On the drawbacks of drones

"I think that it's completely understandable that the United States would wish to deploy drones in the borderlands of Pakistan and Afghanistan. However, I think that they're deeply counterproductive for a number of different reasons.

"One is, of course, they do kill innocent people. Two is that — even when they kill people who aren't innocent — they have the effect of allowing, in a country like Pakistan, the continued view that America is to blame, that America's intervention is to blame, for extremism in Pakistan.

"And of course, America has played some role in extremism developing in Pakistan. But I think Pakistanis have to recognize — and many do recognize — that the most important role has been played by Pakistanis themselves.

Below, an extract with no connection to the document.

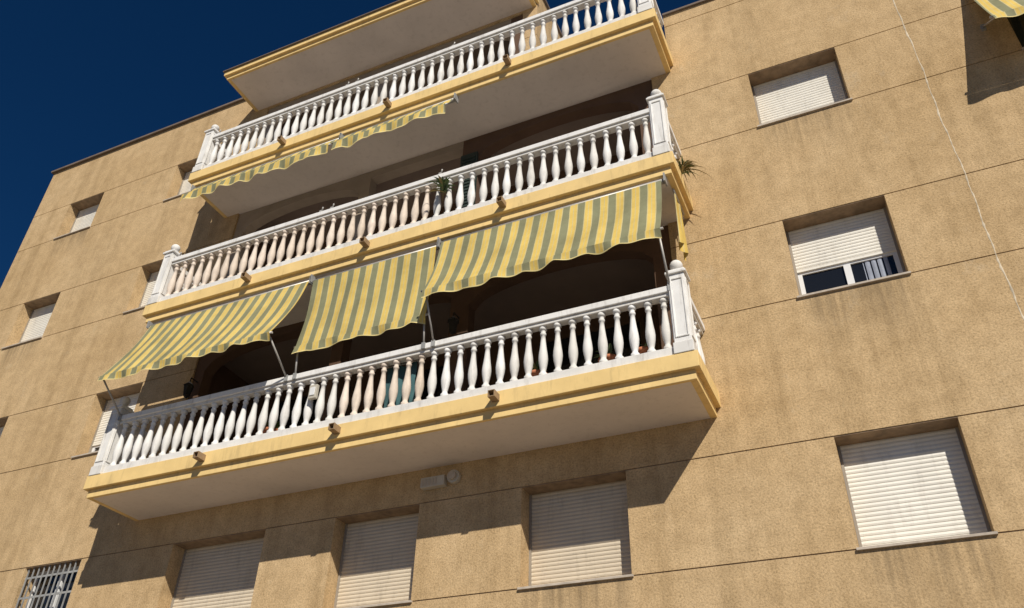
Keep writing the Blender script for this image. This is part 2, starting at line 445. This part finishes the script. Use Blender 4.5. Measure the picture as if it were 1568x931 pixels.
loggia(2,-9.7,-1.75,9.35,12.007,[(-9.5,-7.0,0.35),(-6.8,-5.0,0.02),(-4.7,-2.0,0.35)])
loggia(3,-9.7,-3.95,12.31,14.90,[(-9.5,-7.0,0.35),(-6.8,-4.2,0.35)])

# ------------------------------------------------------------ awnings
def awning(name,x0,x1,yt,zt,yb,zb,val=0.14,sag=0.05,arms=True,railz=None,raily=-0.95,seed=1):
    rnd=random.Random(seed); ph=[rnd.uniform(0,6.28) for _ in range(6)]
    mb=MB(); nx=int((x1-x0)/0.03)+1; ns=16
    L=math.hypot(yb-yt,zb-zt); ny,nz=(zb-zt)/L,-(yb-yt)/L
    if ny>0: ny,nz=-ny,-nz
    def wr(x,t): return 0.012*math.sin(x*4.1+ph[0]+t*2)+0.008*math.sin(x*11+ph[1])*t+0.006*math.sin(x*23+ph[2]+t*5)
    rows=[]
    for j in range(ns+1):
        t=j/ns; row=[]
        for i in range(nx+1):
            x=x0+(x1-x0)*i/nx
            o=-sag*math.sin(math.pi*t)*(0.75+0.25*math.sin(x*1.7+ph[3]))+wr(x,t)*math.sin(math.pi*min(1,t*1.1)*.9)
            row.append((x,yt+(yb-yt)*t+ny*o,zt+(zb-zt)*t+nz*o))
        rows.append(row)
    mb.grid(rows,'fabric')
    rows=[]; nv=6
    for j in range(nv+1):
        t=j/nv; row=[]
        if j==nv: t=1.0
        elif j==nv-1: t=0.88
        else: t=0.88*j/(nv-1)
        for i in range(nx+1):
            x=x0+(x1-x0)*i/nx
            sc=val*(0.78+0.22*abs(math.sin(math.pi*x/0.41)))+0.014*math.sin(x*2.3+ph[4])
            row.append((x,yb-0.012+t*(0.030*math.sin(x*7.5+ph[5])+0.018*math.sin(x*17+ph[1])),zb-t*sc))
        rows.append(row)
    mb.grid(rows,'fabric',lastk='trim')
    mb.tube((x0-0.03,yb+0.012,zb),(x1+0.03,yb+0.012,zb),0.016,'metal')
    mb.tube((x0-0.04,yt+0.04,zt+0.01),(x1+0.04,yt+0.04,zt+0.01),0.035,'metal',12)
    for x in (x0-0.055,x1+0.035): mb.box(x,x+0.02,yt-0.03,yt+0.09,zt-0.04,zt+0.09,'iron')
    if arms:
        for x in (x0+0.03,x1-0.03):
            mb.tube((x,yb+0.02,zb-0.01),(x,raily,railz),0.013,'metal',8)
            mb.box(x-0.025,x+0.025,raily-0.02,raily+0.05,railz-0.06,railz+0.03,'iron')
    return mb.obj(name)
rz=ZU[0]+0.31+0.9
awning("striped_awning",-9.86,-6.84,-0.93,8.93,-1.47,7.70,0.12,0.05,True,rz,seed=1)
awning("striped_awning.001",-6.76,-4.74,-0.93,8.91,-1.02,7.72,0.14,0.03,True,rz,seed=2)
awning("striped_awning.002",-4.66,-1.58,-0.93,8.95,-1.27,7.90,0.14,0.05,True,rz,seed=3)
awning("striped_awning.003",-9.90,-6.84,-0.93,11.90,-1.12,11.58,0.20,0.01,False,seed=4)
awning("striped_awning.004",-6.74,-4.70,-0.93,11.90,-1.12,11.58,0.20,0.01,False,seed=5)
awning("striped_awning.005",2.53,4.6,-0.05,11.72,-0.58,10.42,0.14,0.03,True,10.9,-0.02,seed=6)
mb=MB(); rows=[]
for j in range(10):
    t=j/9; rows.append([(-1.50+0.035*math.sin(i*1.5)*(0.3+t), -0.62+0.05*i-0.03*t, 9.0-0.85*t) for i in range(9)])
mb.grid(rows,'fabric'); mb.tube((-1.5,-0.66,9.0),(-1.5,-0.15,9.0),0.015,'metal'); mb.obj("folded_side_awning")

# ------------------------------------------------------------ small objects
def plant(name,c,n,length,spread,out=(0,0,0),pot=True,seed=3,k2=0.3,potr=0.11,wd=0.016,droop=.45):
    rnd=random.Random(seed); mb=MB(); c=Vector(c)
    if pot:
        mb.lathe(c.x,c.y,c.z-0.2,[(0,potr*.7),(0.16,potr),(0.165,potr*1.12),(0.2,potr*1.12),(0.195,potr*.9)],'terracotta',14)
    for i in range(n):
        a=rnd.uniform(0,2*math.pi); el=rnd.uniform(0.1,1.3); l=length*rnd.uniform(0.5,1.1)
        d=Vector((math.cos(a)*math.cos(el)*spread,math.sin(a)*math.cos(el)*spread,math.sin(el)))+Vector(out)
        d.normalize(); side=d.cross(Vector((0,0,1)))
        if side.length<.01: side=Vector((1,0,0))
        side.normalize(); w=wd*rnd.uniform(.7,1.3); k='leafdry' if rnd.random()<k2 else 'leaf'
        r0=[];r1=[];rm=[]
        b0=c+Vector((rnd.uniform(-.03,.03),rnd.uniform(-.03,.03),rnd.uniform(-.05,.08)))
        for j in range(6):
            t=j/5; p=b0+d*l*t+Vector((0,0,-droop*l*t*t)); ww=w*(1-t)**0.6*(0.6+0.8*min(1,t*3))
            r0.append(p-side*ww); r1.append(p+side*ww); rm.append(p+Vector((0,0,-ww*.4)))
        mb.grid([r0,rm,r1],k)
    return mb.obj(name)
plant("yucca_plant",(-4.68,-0.98,9.90),46,0.42,0.8,(0,-0.25,0.25),False,3,0.2,wd=0.014,droop=.7)
plant("hanging_plant",(-1.40,-0.42,9.50),55,0.40,0.9,(0.45,-0.1,0.2),False,5,0.65,0.09,wd=0.010,droop=.9)
for i,(x,pl) in enumerate(((-2.45,1),(-2.05,0),(-3.35,1),(-7.2,1))):
    plant("potted_plant" + ("" if i==0 else ".%03d"%i),(x,-0.66,6.70),24 if pl else 12,0.28,0.8,(0,0,0.3),True,10+i,0.2,0.12)
mb=MB(); rows=[]
for j in range(12):
    t=j/11; rows.append([(-5.42+0.05*i+0.01*math.sin(j), -0.74+0.02*math.sin(i*1.3+t*2), 7.22-0.72*t+0.02*math.sin(i*.9)) for i in range(10)])
mb.grid(rows,'towel'); mb.tube((-5.5,-0.75,7.23),(-4.9,-0.75,7.23),0.012,'metal'); mb.obj("hanging_towel")
mb=MB(); mb.box(-6.42,-6.30,-0.985,-0.935,6.86,7.06,'plastic'); mb.box(-6.40,-6.32,-0.995,-0.985,6.90,7.02,'frame'); mb.obj("small_sign_on_railing",None,0.006)
mb=MB(); mb.box(-5.16,-4.83,-0.09,-0.002,5.80,5.93,'plastic')
for j in range(5): mb.box(-5.14+j*.045,-5.11+j*.045,-0.096,-0.09,5.82,5.91,'sill')
mb.tube((-4.72,-0.002,5.90),(-4.72,-0.07,5.90),0.085,'plastic',18); mb.tube((-4.72,-0.07,5.90),(-4.72,-0.11,5.90),0.055,'sill',18)
mb.obj("wall_lamp",None,0.008)
def lantern(name,x,z):
    mb=MB(); y=-0.12
    mb.lathe(x,y,z,[(0,.02),(.03,.05),(.2,.075),(.21,.09),(.27,.03),(.3,.01)],'dark',6,False)
    mb.tube((x,y,z+.3),(x,y,z+.36),.008,'dark'); mb.tube((x,y,z+.36),(x,0.03,z+.36),.01,'dark'); mb.obj(name)
lantern("wall_lantern",-4.85,8.0); lantern("wall_lantern.001",-9.58,8.0)
# small fittings left on the top rails (awning pivots)
mb=MB()
for zz in (ZU[1]+.31+.925,ZU[2]+.31+.925):
    for x in (-9.75,-6.9,-6.7,-4.8):
        mb.box(x-.02,x+.02,-.93,-.87,zz-.01,zz+.05,'metal'); mb.tube((x,-.9,zz+.05),(x+.04,-.93,zz+.10),.012,'metal',8)
mb.obj("rail_brackets",bld)
# ------------------------------------------------------------ street
g=MB(); g.box(-300,300,-300,300,-0.5,0.0,'ground'); g.obj("ground")
g=MB(); g.grid([[(-120,-11,0.004),(120,-11,0.004)],[(-120,-3,0.004),(120,-3,0.004)]],'road',False); g.obj("road")
g=MB(); g.box(-60,60,-2.85,-0.002,0.002,0.12,'paving'); g.box(-60,60,-3.0,-2.85,0.002,0.13,'kerb')
g.obj("pavement",None)
g=MB(); g.box(-60,60,-26,-11.15,0.002,0.12,'paving'); g.box(-60,60,-11.15,-11.0,0.002,0.13,'kerb'); g.obj("pavement.001")

# ------------------------------------------------------------ light
sd=Vector((0.69,-0.92,0.915)).normalized()
el=math.asin(sd.z); az=math.atan2(sd.x,sd.y)
sun=bpy.data.lights.new("sun",'SUN'); sun.energy=4.8; sun.angle=math.radians(0.5); sun.color=(1.0,0.94,0.84)
so=bpy.data.objects.new("sun",sun); scene.collection.objects.link(so)
so.rotation_euler=sd.to_track_quat('Z','Y').to_euler()
w=bpy.data.worlds.new("World"); scene.world=w; w.use_nodes=True; nt=w.node_tree
bg=nt.nodes["Background"]; sky=nt.nodes.new("ShaderNodeTexSky"); sky.sky_type='NISHITA'; sky.sun_disc=False
sky.sun_elevation=el; sky.sun_rotation=az; sky.air_density=0.6; sky.dust_density=0.0; sky.ozone_density=6.0; sky.altitude=1500
hs=nt.nodes.new("ShaderNodeHueSaturation"); hs.inputs["Saturation"].default_value=1.2; hs.inputs["Value"].default_value=1.1
nt.links.new(sky.outputs[0],hs.inputs["Color"])
nt.links.new(hs.outputs[0],bg.inputs[0]); bg.inputs[1].default_value=0.05
scene.view_settings.view_transform='Standard'; scene.view_settings.look='None'; scene.view_settings.exposure=0

# ------------------------------------------------------------ camera
cx=Vector((.9108,.4123,.0222)); fw=Vector((-.3466,.7344,.5836)).normalized()
cx=(cx-fw*cx.dot(fw)).normalized(); up=cx.cross(fw)
R=Matrix((cx,up,-fw)).transposed()
cam=bpy.data.cameras.new("camera"); cam.sensor_width=36; cam.lens=1287/1568*36; cam.clip_end=2000
co=bpy.data.objects.new("camera",cam); scene.collection.objects.link(co)
co.matrix_world=Matrix.Translation((0,-D,1.6)) @ R.to_4x4()
scene.camera=co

And so the drones prevent Pakistan from basically taking the lead in its own effort to eradicate these extremists.

"Nobody from outside can police it. Pakistanis have to come to the conclusion that they have to fight this fight for themselves, and drones, I think, prevent that from happening."

On love

"All of my novels are love stories, in a way. And — and I think, in a way, I think love is kind of the plot in our lives, you know? The early loves we have, the loves of our parents when we're kids, the loves of our friends. Romantic love, love for children, you know — all of that, that's what provides the structure on which human lives are built. ...

"And it's in a way embedded in the culture and even religion of the part of Pakistan I'm from — which is that one of the ways in which we can confront the horror of being mortal and dying one day is to love enough that we're not so central to ourselves that we can't face the fact that we're going to end.

"And I think in these times, when you see politicized religions and all kinds of extremisms and the market taking over everything, love, in a way — it sounds like a soft thing to say, but I think the ability to feel for others is a potential way out."